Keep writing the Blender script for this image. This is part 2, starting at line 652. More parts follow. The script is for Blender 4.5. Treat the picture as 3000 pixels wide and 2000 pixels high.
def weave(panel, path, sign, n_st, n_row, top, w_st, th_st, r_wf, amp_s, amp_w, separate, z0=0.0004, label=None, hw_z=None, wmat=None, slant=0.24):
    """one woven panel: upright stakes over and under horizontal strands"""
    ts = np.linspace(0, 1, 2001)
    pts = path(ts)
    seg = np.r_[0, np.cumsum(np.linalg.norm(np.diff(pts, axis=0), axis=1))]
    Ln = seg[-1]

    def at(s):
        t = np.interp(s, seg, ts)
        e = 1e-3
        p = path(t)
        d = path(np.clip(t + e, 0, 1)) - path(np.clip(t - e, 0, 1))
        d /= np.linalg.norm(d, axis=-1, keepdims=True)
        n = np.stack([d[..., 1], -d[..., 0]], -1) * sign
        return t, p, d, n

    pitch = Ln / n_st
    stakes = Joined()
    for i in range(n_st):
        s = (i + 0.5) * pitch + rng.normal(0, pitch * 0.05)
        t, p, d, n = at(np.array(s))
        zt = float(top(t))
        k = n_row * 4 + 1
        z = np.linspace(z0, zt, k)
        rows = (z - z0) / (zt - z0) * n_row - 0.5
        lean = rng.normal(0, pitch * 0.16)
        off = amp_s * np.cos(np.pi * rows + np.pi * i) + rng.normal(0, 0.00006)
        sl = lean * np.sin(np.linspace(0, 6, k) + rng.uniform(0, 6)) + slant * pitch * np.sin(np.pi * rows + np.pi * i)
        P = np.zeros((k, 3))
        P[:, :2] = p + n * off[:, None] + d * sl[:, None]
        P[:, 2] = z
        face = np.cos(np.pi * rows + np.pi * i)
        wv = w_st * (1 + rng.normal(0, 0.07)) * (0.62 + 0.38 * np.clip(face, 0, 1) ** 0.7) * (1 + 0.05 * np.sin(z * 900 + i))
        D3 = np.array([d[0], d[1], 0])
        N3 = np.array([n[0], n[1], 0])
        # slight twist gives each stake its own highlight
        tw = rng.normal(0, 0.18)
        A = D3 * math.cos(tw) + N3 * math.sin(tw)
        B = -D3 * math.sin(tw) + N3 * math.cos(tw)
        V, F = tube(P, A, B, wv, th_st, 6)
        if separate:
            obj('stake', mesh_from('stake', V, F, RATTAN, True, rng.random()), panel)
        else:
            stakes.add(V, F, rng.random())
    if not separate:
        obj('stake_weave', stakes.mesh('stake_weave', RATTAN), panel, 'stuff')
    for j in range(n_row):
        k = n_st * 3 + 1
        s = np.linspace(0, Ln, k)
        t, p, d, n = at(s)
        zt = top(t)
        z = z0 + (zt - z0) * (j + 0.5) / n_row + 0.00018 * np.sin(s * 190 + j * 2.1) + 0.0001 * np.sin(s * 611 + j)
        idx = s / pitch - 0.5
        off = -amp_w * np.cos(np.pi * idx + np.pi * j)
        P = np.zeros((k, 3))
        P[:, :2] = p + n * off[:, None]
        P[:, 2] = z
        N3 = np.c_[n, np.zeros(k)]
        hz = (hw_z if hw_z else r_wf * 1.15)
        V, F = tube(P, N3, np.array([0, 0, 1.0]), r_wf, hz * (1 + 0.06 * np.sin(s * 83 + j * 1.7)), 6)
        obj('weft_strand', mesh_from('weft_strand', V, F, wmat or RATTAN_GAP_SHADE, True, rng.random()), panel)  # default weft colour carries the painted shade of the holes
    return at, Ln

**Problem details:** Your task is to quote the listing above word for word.

**Written reply:**
Keep writing the Blender script for this image. This is part 2, starting at line 652. More parts follow. The script is for Blender 4.5. Treat the picture as 3000 pixels wide and 2000 pixels high.
def weave(panel, path, sign, n_st, n_row, top, w_st, th_st, r_wf, amp_s, amp_w, separate, z0=0.0004, label=None, hw_z=None, wmat=None, slant=0.24):
    """one woven panel: upright stakes over and under horizontal strands"""
    ts = np.linspace(0, 1, 2001)
    pts = path(ts)
    seg = np.r_[0, np.cumsum(np.linalg.norm(np.diff(pts, axis=0), axis=1))]
    Ln = seg[-1]

    def at(s):
        t = np.interp(s, seg, ts)
        e = 1e-3
        p = path(t)
        d = path(np.clip(t + e, 0, 1)) - path(np.clip(t - e, 0, 1))
        d /= np.linalg.norm(d, axis=-1, keepdims=True)
        n = np.stack([d[..., 1], -d[..., 0]], -1) * sign
        return t, p, d, n

    pitch = Ln / n_st
    stakes = Joined()
    for i in range(n_st):
        s = (i + 0.5) * pitch + rng.normal(0, pitch * 0.05)
        t, p, d, n = at(np.array(s))
        zt = float(top(t))
        k = n_row * 4 + 1
        z = np.linspace(z0, zt, k)
        rows = (z - z0) / (zt - z0) * n_row - 0.5
        lean = rng.normal(0, pitch * 0.16)
        off = amp_s * np.cos(np.pi * rows + np.pi * i) + rng.normal(0, 0.00006)
        sl = lean * np.sin(np.linspace(0, 6, k) + rng.uniform(0, 6)) + slant * pitch * np.sin(np.pi * rows + np.pi * i)
        P = np.zeros((k, 3))
        P[:, :2] = p + n * off[:, None] + d * sl[:, None]
        P[:, 2] = z
        face = np.cos(np.pi * rows + np.pi * i)
        wv = w_st * (1 + rng.normal(0, 0.07)) * (0.62 + 0.38 * np.clip(face, 0, 1) ** 0.7) * (1 + 0.05 * np.sin(z * 900 + i))
        D3 = np.array([d[0], d[1], 0])
        N3 = np.array([n[0], n[1], 0])
        # slight twist gives each stake its own highlight
        tw = rng.normal(0, 0.18)
        A = D3 * math.cos(tw) + N3 * math.sin(tw)
        B = -D3 * math.sin(tw) + N3 * math.cos(tw)
        V, F = tube(P, A, B, wv, th_st, 6)
        if separate:
            obj('stake', mesh_from('stake', V, F, RATTAN, True, rng.random()), panel)
        else:
            stakes.add(V, F, rng.random())
    if not separate:
        obj('stake_weave', stakes.mesh('stake_weave', RATTAN), panel, 'stuff')
    for j in range(n_row):
        k = n_st * 3 + 1
        s = np.linspace(0, Ln, k)
        t, p, d, n = at(s)
        zt = top(t)
        z = z0 + (zt - z0) * (j + 0.5) / n_row + 0.00018 * np.sin(s * 190 + j * 2.1) + 0.0001 * np.sin(s * 611 + j)
        idx = s / pitch - 0.5
        off = -amp_w * np.cos(np.pi * idx + np.pi * j)
        P = np.zeros((k, 3))
        P[:, :2] = p + n * off[:, None]
        P[:, 2] = z
        N3 = np.c_[n, np.zeros(k)]
        hz = (hw_z if hw_z else r_wf * 1.15)
        V, F = tube(P, N3, np.array([0, 0, 1.0]), r_wf, hz * (1 + 0.06 * np.sin(s * 83 + j * 1.7)), 6)
        obj('weft_strand', mesh_from('weft_strand', V, F, wmat or RATTAN_GAP_SHADE, True, rng.random()), panel)  # default weft colour carries the painted shade of the holes
    return at, Ln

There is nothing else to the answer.